Humility and Incompetence

Humility is refreshing, incompetence is not.

It’s not often that people say sorry. It’s seen as a sign of weakness in many circles for people to acknowledge they have got something wrong. In a ‘survival of the proudest’ world that we live in, people feel justified to fight their corner, as opposed to own up and acknowledge their mistakes. When did you last experience someone being humble in the work place? It’s refreshing when it comes.

But don’t mistake humility for incompetence. Incompetence is not acceptable and certainly isn’t refreshing. Humility allows the space for someone to say, “I don’t know how to do that” or “I made a mistake.” But sometimes arrogance blinds people and keeps people making the same mistakes, in areas of inexperience. They may be over stretched or perform badly.

Then there’s the worst of both worlds – a lack of humility and a lot of incompetence.

I’ve experienced this in the last couple of days, when a company I have been a customer of for the last 10 years made a serious error and let me down. Now, people are human, I know what it’s like to make mistakes as I’ve made more than my fair share myself, so initially I’m always pretty relaxed and accommodating to mistakes that are made.

But it fascinates me how attitudes can make things worse. At first there’s was an apology, and an acknowledgement that a mistake was made which resulted in my website being taken down mistakenly due to problems in their systems. I was upset, but action was being taken and I knew the individuals on the phone weren’t responsible. Negotiations needed to be carried out to get them to prioritise it, as initially they said it would take 2 days to get sorted. I felt it was a bit long, and after persisting up the management chain I was told it would take 3 hours max. I was told to email the complaints manager- and she gave me his email address to apply for compensation and I felt listened to. The lady apologised and wished me well. I was grateful for her lack of defensiveness and the initial quick response, I expressed my gratitude and thanked her with the confidence it would be resolved. So far satisfactory response.

Then the wheels came off. The complaints manager emailed me, saying that it wasn’t the companies fault, and that they wouldn’t offer any compensation, but instead they wouldn’t charge me for the costs that they were facing for having to re-instate the account. I’d hardly got off the phone to the first lady, and his response was in complete contrast to hers.

The first people clearly acknowledged that they were at fault, but the compensation manager argued the case. And I wonder how many people at this stage would give up before you even started. The company hear your going to complain, so they email you first before you get your complaint in. It kind of takes the wind out of your sails. Part of me was very busy and couldn’t be bothered spending the time chasing up what would be a negligible amount of compensation, and I wasn’t in the mood to get fussed about it. But it was when the issue hadn’t been fixed after six hours I got a bit naffed off.
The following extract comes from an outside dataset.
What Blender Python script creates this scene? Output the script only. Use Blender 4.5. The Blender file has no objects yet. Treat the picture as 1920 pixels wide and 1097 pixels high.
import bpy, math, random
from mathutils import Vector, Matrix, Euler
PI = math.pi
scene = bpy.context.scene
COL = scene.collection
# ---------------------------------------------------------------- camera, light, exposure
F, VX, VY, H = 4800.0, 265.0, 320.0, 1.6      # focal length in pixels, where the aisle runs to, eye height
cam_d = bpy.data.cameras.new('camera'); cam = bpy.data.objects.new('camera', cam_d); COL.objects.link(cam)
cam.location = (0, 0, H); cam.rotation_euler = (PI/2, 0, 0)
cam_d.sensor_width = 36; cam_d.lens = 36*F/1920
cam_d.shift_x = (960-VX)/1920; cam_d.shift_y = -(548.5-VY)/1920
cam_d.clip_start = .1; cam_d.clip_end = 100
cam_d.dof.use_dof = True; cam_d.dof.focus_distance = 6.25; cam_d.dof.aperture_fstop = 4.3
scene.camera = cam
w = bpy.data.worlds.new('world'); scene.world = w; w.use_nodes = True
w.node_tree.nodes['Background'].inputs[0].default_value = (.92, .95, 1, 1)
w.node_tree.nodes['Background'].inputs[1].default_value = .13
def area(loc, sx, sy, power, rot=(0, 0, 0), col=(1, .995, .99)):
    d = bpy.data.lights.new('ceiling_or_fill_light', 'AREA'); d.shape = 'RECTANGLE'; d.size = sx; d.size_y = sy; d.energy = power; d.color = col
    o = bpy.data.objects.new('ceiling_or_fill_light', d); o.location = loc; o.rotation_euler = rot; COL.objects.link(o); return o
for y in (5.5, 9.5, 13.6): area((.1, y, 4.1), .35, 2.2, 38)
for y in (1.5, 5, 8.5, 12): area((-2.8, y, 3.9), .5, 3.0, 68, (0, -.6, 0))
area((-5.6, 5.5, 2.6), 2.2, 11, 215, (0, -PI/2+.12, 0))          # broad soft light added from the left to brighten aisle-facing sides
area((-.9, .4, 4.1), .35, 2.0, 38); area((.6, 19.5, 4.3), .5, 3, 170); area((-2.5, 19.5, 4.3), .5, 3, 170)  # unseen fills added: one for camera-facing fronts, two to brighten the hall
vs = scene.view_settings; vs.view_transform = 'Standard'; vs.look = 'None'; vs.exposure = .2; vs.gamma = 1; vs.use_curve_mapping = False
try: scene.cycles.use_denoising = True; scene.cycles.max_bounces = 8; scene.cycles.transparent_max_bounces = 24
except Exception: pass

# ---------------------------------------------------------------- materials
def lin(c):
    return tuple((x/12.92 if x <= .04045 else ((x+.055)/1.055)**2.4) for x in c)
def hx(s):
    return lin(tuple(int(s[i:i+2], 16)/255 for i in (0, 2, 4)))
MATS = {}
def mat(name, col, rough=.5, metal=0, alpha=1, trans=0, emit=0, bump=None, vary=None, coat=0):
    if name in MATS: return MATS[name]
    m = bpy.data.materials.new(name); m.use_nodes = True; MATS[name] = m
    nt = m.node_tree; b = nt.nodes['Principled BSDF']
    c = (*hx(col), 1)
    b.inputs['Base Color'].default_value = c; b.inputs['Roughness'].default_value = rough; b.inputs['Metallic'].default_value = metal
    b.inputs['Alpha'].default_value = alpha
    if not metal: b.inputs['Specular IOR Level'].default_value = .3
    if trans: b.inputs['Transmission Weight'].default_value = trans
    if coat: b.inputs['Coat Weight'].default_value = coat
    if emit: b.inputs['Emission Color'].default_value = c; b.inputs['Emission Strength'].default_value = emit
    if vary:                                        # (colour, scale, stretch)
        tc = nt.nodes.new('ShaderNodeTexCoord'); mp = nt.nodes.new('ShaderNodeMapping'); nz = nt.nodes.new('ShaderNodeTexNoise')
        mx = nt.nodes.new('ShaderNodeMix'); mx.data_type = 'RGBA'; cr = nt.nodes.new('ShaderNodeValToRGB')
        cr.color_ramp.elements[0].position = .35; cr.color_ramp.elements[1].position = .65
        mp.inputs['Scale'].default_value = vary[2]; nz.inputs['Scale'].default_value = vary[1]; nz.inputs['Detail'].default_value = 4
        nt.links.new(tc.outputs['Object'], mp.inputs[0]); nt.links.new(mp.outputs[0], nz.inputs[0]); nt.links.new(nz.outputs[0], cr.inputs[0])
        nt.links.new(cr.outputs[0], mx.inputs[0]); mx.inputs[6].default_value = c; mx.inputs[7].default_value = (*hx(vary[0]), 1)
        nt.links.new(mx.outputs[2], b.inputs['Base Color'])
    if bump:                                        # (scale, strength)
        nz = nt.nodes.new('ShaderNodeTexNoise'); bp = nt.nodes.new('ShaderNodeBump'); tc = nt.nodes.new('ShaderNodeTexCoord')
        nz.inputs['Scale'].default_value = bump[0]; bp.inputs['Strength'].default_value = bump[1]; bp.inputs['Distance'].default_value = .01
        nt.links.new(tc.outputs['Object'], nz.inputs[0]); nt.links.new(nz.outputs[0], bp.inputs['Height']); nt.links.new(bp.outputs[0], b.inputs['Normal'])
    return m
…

A simple apology- we cocked up- let’s get it fixed- I bet it must be stressful and here’s a small financial refund to say sorry would have been great. But I got the lack of humility along with the incompetence.

I then got on Twitter, and tweeted that I was having problems. I sent them a private message that I was planning to close all my accounts with them and would recommend clients onto a more reliable platform. I heard from them promptly. The situation got fixed quickly, there was an apology about ‘the lack of poor service’ and a refund offer of £50. I hadn’t tried to argue my position, but instead had spelled out the consequences and gone public on it.

It left me reflecting on why you have to kick up a more public fuss to get a reaction. I remember when there were mistakes made at my first company, generally speaking you’d react quicker to those who got more upset. But why? If there’s lots of complaints you can understand the thinking, as you have to prioritise responses based on needs and the resources you have. But if you’re inundated with mistakes, then there’s a big something wrong with the company, the product or the service that needs addressing. This is where the humility kicks in, to help you reflect and say, before we go any further, we really need to address this. But if there isn’t some overall fundamental problem, it seems that unless you kick up more of a fuss you’re not going to get the care you deserve. I don’t think that’s the way it should be?

Imagine a company that contacts you when they make a mistake, and take the initiative to make amends without being asked. They send you an email before you have asked and state that they are sorry for the mistake. They send a good refund promptly and you don’t have to check up on it. It comes as quickly as a sales invoice would come. It’s dealt with, with the same level of urgency.

Now that’s a far better way to do business. I’m sure I’m be wanting to tell others how good that company is to do business with.